▶ **What you are asked to do**: Repeat only the lines running from the beginning of the material through the line that contains "PI = math.pi".

▶ **Provided material**:
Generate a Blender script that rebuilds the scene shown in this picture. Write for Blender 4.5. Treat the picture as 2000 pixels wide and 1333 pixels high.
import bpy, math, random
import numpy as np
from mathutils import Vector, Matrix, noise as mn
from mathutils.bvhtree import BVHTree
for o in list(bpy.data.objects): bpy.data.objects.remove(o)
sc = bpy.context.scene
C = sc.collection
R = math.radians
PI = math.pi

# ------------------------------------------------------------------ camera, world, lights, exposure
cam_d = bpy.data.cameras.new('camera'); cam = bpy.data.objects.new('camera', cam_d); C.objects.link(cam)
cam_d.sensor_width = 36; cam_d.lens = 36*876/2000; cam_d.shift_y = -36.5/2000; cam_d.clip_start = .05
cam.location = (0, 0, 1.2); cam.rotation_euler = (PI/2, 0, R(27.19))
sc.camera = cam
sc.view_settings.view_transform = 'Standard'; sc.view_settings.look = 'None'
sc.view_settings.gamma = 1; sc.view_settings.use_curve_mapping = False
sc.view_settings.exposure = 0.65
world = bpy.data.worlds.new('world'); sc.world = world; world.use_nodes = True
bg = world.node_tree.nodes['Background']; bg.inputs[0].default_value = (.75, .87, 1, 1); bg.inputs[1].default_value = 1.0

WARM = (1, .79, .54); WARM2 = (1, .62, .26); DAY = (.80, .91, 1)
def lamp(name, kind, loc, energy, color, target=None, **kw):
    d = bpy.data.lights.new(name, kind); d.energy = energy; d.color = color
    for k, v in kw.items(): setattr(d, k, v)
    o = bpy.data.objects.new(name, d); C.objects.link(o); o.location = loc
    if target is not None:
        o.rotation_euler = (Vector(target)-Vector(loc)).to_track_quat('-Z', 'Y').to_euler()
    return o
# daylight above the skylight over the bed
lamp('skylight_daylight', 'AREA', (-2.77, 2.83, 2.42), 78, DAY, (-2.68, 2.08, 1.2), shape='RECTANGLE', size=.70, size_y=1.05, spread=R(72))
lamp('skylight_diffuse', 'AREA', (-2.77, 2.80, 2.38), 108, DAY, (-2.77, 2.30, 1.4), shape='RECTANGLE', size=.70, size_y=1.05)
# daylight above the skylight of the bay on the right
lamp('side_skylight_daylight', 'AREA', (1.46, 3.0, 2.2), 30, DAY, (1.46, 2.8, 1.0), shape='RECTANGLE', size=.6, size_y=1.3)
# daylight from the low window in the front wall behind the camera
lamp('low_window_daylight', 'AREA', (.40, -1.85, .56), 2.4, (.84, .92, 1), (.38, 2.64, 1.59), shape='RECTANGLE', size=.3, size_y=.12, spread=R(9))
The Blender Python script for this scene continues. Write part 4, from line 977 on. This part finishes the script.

▶ **Reply**:
Generate a Blender script that rebuilds the scene shown in this picture. Write for Blender 4.5. Treat the picture as 2000 pixels wide and 1333 pixels high.
import bpy, math, random
import numpy as np
from mathutils import Vector, Matrix, noise as mn
from mathutils.bvhtree import BVHTree
for o in list(bpy.data.objects): bpy.data.objects.remove(o)
sc = bpy.context.scene
C = sc.collection
R = math.radians
PI = math.pi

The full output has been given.